Doctoroff shared on Medium, “For the last two-and-a-half years, we have been passionate about making Quayside happen — indeed, we have invested time, people, and resources in Toronto, including opening a 30-person office on the waterfront.

"But as unprecedented economic uncertainty has set in around the world and in the Toronto real estate market, it has become too difficult to make the 12-acre project financially viable without sacrificing core parts of the plan we had developed together with Waterfront Toronto to build a truly inclusive, sustainable community.

"And so, after a great deal of deliberation, we concluded that it no longer made sense to proceed with the Quayside project, and let Waterfront Toronto know yesterday.”

The project, which was initially applauded by Canadian prime minister, Justin Trudeau, has faced concerns from Toronto residents and privacy advocates alike.

These critics worried data collection related to the project could result in mass surveillance. A handful of Sidewalk Lab’s advisors, including Ann Cavoukian, a former information and privacy commissioner for Ontario, resigned over the same privacy concerns.

On Thursday, Block Sidewalk, a group that vehemently opposed the project, applauded the decision to pull the plug.

"This is huge, we are sending a message to Silicon Valley on behalf of all those around the world who are fighting big tech in their cities," wrote one of the group’s organizer’s, Julie Beddoes.

"The Quayside project got mangled down from an 800-acres vision of a surveillance state to a bid for an office building on a 12-acre site.

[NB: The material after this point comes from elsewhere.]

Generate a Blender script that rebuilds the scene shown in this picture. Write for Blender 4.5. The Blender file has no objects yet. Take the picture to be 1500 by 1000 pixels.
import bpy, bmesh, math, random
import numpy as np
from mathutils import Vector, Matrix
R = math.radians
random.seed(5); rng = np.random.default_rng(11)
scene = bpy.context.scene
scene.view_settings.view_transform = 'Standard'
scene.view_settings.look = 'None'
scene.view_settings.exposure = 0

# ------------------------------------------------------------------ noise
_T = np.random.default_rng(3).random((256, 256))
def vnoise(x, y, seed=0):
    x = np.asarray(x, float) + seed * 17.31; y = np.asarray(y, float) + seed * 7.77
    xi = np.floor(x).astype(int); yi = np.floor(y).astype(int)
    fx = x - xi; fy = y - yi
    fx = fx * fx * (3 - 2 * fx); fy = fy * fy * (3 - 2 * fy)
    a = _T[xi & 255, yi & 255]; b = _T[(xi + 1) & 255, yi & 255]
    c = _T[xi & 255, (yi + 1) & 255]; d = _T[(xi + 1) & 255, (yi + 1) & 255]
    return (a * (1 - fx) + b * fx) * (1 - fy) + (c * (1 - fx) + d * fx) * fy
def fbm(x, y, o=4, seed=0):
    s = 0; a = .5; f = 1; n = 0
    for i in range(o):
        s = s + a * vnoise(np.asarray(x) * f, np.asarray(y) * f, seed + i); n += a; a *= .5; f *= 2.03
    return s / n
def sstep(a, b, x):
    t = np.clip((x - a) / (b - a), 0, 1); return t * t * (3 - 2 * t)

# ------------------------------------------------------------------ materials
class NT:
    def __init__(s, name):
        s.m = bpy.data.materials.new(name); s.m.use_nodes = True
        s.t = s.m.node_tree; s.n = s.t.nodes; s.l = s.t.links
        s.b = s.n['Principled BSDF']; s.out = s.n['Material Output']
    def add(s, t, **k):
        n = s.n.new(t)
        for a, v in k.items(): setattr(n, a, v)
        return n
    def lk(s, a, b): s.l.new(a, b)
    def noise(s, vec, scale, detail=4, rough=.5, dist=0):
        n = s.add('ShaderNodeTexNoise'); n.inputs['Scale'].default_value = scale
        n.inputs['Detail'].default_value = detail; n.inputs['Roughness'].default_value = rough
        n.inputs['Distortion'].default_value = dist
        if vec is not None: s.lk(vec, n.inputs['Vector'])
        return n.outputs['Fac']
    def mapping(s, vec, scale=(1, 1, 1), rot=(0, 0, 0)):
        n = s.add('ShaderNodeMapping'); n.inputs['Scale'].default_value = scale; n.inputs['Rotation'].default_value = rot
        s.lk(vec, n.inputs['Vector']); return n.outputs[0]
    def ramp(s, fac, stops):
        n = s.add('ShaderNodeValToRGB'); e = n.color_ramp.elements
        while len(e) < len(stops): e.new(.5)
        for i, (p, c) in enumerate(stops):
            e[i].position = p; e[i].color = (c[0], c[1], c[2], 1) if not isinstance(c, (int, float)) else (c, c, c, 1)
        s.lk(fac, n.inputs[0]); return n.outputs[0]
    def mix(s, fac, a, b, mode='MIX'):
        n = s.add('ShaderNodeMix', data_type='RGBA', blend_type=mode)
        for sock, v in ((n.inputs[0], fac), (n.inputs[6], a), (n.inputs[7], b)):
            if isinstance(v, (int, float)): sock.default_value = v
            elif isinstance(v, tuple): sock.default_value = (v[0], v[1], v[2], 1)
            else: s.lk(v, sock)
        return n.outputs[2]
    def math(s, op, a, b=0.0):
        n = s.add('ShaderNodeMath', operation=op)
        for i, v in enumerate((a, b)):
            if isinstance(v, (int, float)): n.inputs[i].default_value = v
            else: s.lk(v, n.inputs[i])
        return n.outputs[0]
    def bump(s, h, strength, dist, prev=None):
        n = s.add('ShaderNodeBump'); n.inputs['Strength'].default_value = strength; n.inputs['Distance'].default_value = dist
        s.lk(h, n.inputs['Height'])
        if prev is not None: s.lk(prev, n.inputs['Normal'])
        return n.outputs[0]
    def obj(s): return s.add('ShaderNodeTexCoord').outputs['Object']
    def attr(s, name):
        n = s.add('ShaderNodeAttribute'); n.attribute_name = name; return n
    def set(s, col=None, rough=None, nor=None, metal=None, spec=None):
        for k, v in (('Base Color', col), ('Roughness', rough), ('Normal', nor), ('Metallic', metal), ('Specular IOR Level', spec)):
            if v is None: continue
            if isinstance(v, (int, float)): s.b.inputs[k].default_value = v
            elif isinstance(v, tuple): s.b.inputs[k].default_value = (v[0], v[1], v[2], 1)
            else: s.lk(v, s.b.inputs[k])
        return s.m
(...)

We knew all along that Sidewalk can't realize its tech dreams on 12-acres alone, so this has been coming for a while."

Doctoroff shared that while Toronto’s Smart City hub may be no more, Sidewalk Labs has not stopped its other efforts.

He noted: “We’ve already started innovative companies addressing urban mobility, next-generation infrastructure, and community-based healthcare, and invested in startups working on everything from robotic furniture to digital electricity.

"We continue to work internally on factory-made mass timber construction that can improve housing affordability and sustainability, a digital master-planning tool that can improve quality of life outcomes and project economics, and a new approach to all-electric neighborhoods.”